▼▼▼

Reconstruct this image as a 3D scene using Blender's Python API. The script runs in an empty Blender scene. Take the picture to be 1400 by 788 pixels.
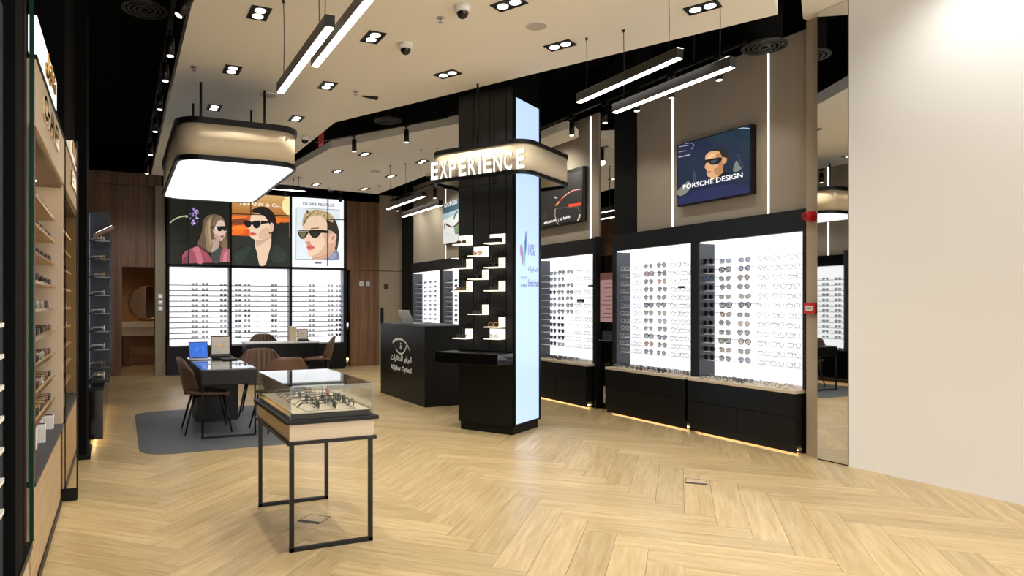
import bpy, bmesh, math, random
from mathutils import Matrix, Vector
random.seed(11)
C = bpy.context.scene.collection
SC = bpy.context.scene
PI = math.pi

# ------------------------------------------------------------------ camera, world, exposure
cam = bpy.data.objects.new('camera', bpy.data.cameras.new('camera'))
C.objects.link(cam)
cam.location = (0, 0, 1.5)
cam.rotation_euler = (PI / 2, 0, -math.radians(24.22))
cam.data.sensor_width = 36
cam.data.lens = 36 * 922 / 1400
cam.data.shift_x = 120 / 1400
cam.data.shift_y = 22.5 / 1400
cam.data.clip_start = 0.05
SC.camera = cam
SC.view_settings.view_transform = 'Standard'
SC.view_settings.look = 'None'
SC.view_settings.exposure = 0.16
SC.view_settings.gamma = 1
world = bpy.data.worlds.new('world')
SC.world = world
world.use_nodes = True
world.node_tree.nodes['Background'].inputs[0].default_value = (0.97, 0.97, 1.0, 1)   # the lit mall beyond the open shop front
world.node_tree.nodes['Background'].inputs[1].default_value = 3.4
DOWN_W = 66      # watts of one recessed twin downlight
LIN_E = 6.0      # linear pendant diffuser
PANEL_E = 1.0   # backlit display panels
BOX_E = 1.2      # big ceiling lightbox

# ------------------------------------------------------------------ materials
def lin(c):
    return tuple((v / 255 / 12.92) if v / 255 <= 0.04045 else ((v / 255 + 0.055) / 1.055) ** 2.4 for v in c)
_m = {}
def mat(name, col=(128, 128, 128), rough=0.5, metal=0.0, emit=0.0, alpha=1.0, trans=0.0, noise=0.0, nscale=8.0, spec=None, coat=0.0):
    if name in _m: return _m[name]
    m = bpy.data.materials.new(name); m.use_nodes = True
    nt = m.node_tree; b = nt.nodes['Principled BSDF']
    l = lin(col)
    b.inputs['Base Color'].default_value = (*l, 1)
    b.inputs['Roughness'].default_value = rough
    b.inputs['Metallic'].default_value = metal
    if spec is not None: b.inputs['Specular IOR Level'].default_value = spec
    if coat: b.inputs['Coat Weight'].default_value = coat; b.inputs['Coat Roughness'].default_value = 0.05
    if trans: b.inputs['Transmission Weight'].default_value = trans; b.inputs['IOR'].default_value = 1.45
    if emit:
        b.inputs['Emission Color'].default_value = (*l, 1); b.inputs['Emission Strength'].default_value = emit
        b.inputs['Base Color'].default_value = (*[v * 0.4 for v in l], 1)
    b.inputs['Alpha'].default_value = alpha
    if noise:
        tc = nt.nodes.new('ShaderNodeTexCoord'); nz = nt.nodes.new('ShaderNodeTexNoise'); nz.inputs['Scale'].default_value = nscale; nz.inputs['Detail'].default_value = 5
        mx = nt.nodes.new('ShaderNodeMix'); mx.data_type = 'RGBA'
        mx.inputs[6].default_value = (*[v * (1 - noise) for v in l], 1); mx.inputs[7].default_value = (*[min(1, v * (1 + noise)) for v in l], 1)
        nt.links.new(tc.outputs['Object'], nz.inputs['Vector']); nt.links.new(nz.outputs['Fac'], mx.inputs[0]); nt.links.new(mx.outputs[2], b.inputs['Base Color'])
        bp = nt.nodes.new('ShaderNodeBump'); bp.inputs['Strength'].default_value = 0.06; bp.inputs['Distance'].default_value = 0.01
        nt.links.new(nz.outputs['Fac'], bp.inputs['Height']); nt.links.new(bp.outputs['Normal'], b.inputs['Normal'])
    _m[name] = m
    return m
def glassy(name, col, a=0.12, rough=0.02):
    """thin pane: mostly clear, with a mirror-like surface reflection"""
    if name in _m: return _m[name]
    m = bpy.data.materials.new(name); m.use_nodes = True; nt = m.node_tree
    for n in list(nt.nodes): nt.nodes.remove(n)
    o = nt.nodes.new('ShaderNodeOutputMaterial'); t = nt.nodes.new('ShaderNodeBsdfTransparent'); g = nt.nodes.new('ShaderNodeBsdfGlossy')
    lw = nt.nodes.new('ShaderNodeLayerWeight'); lw.inputs['Blend'].default_value = 0.5
    fr = nt.nodes.new('ShaderNodeMath'); fr.operation = 'POWER'; fr.inputs[1].default_value = 4.0; nt.links.new(lw.outputs['Facing'], fr.inputs[0])
    ad = nt.nodes.new('ShaderNodeMath'); ad.operation = 'MULTIPLY_ADD'; ad.inputs[1].default_value = 0.9; ad.inputs[2].default_value = a
    ad.use_clamp = True
    mx = nt.nodes.new('ShaderNodeMixShader')
    t.inputs[0].default_value = (*lin(col), 1); g.inputs[0].default_value = (0.95, 0.97, 0.97, 1); g.inputs['Roughness'].default_value = rough
    nt.links.new(fr.outputs[0], ad.inputs[0]); nt.links.new(ad.outputs[0], mx.inputs[0]); nt.links.new(t.outputs[0], mx.inputs[1]); nt.links.new(g.outputs[0], mx.inputs[2]); nt.links.new(mx.outputs[0], o.inputs[0])
    _m[name] = m
    return m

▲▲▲

● **CHALLENGE**: Write out, word for word, the lines from the start of the data through the one holding "BOX_E = 1.2". Omit pictures.

● **COMPLETE OUTPUT**:
Reconstruct this image as a 3D scene using Blender's Python API. The script runs in an empty Blender scene. Take the picture to be 1400 by 788 pixels.
import bpy, bmesh, math, random
from mathutils import Matrix, Vector
random.seed(11)
C = bpy.context.scene.collection
SC = bpy.context.scene
PI = math.pi

# ------------------------------------------------------------------ camera, world, exposure
cam = bpy.data.objects.new('camera', bpy.data.cameras.new('camera'))
C.objects.link(cam)
cam.location = (0, 0, 1.5)
cam.rotation_euler = (PI / 2, 0, -math.radians(24.22))
cam.data.sensor_width = 36
cam.data.lens = 36 * 922 / 1400
cam.data.shift_x = 120 / 1400
cam.data.shift_y = 22.5 / 1400
cam.data.clip_start = 0.05
SC.camera = cam
SC.view_settings.view_transform = 'Standard'
SC.view_settings.look = 'None'
SC.view_settings.exposure = 0.16
SC.view_settings.gamma = 1
world = bpy.data.worlds.new('world')
SC.world = world
world.use_nodes = True
world.node_tree.nodes['Background'].inputs[0].default_value = (0.97, 0.97, 1.0, 1)   # the lit mall beyond the open shop front
world.node_tree.nodes['Background'].inputs[1].default_value = 3.4
DOWN_W = 66      # watts of one recessed twin downlight
LIN_E = 6.0      # linear pendant diffuser
PANEL_E = 1.0   # backlit display panels
BOX_E = 1.2      # big ceiling lightbox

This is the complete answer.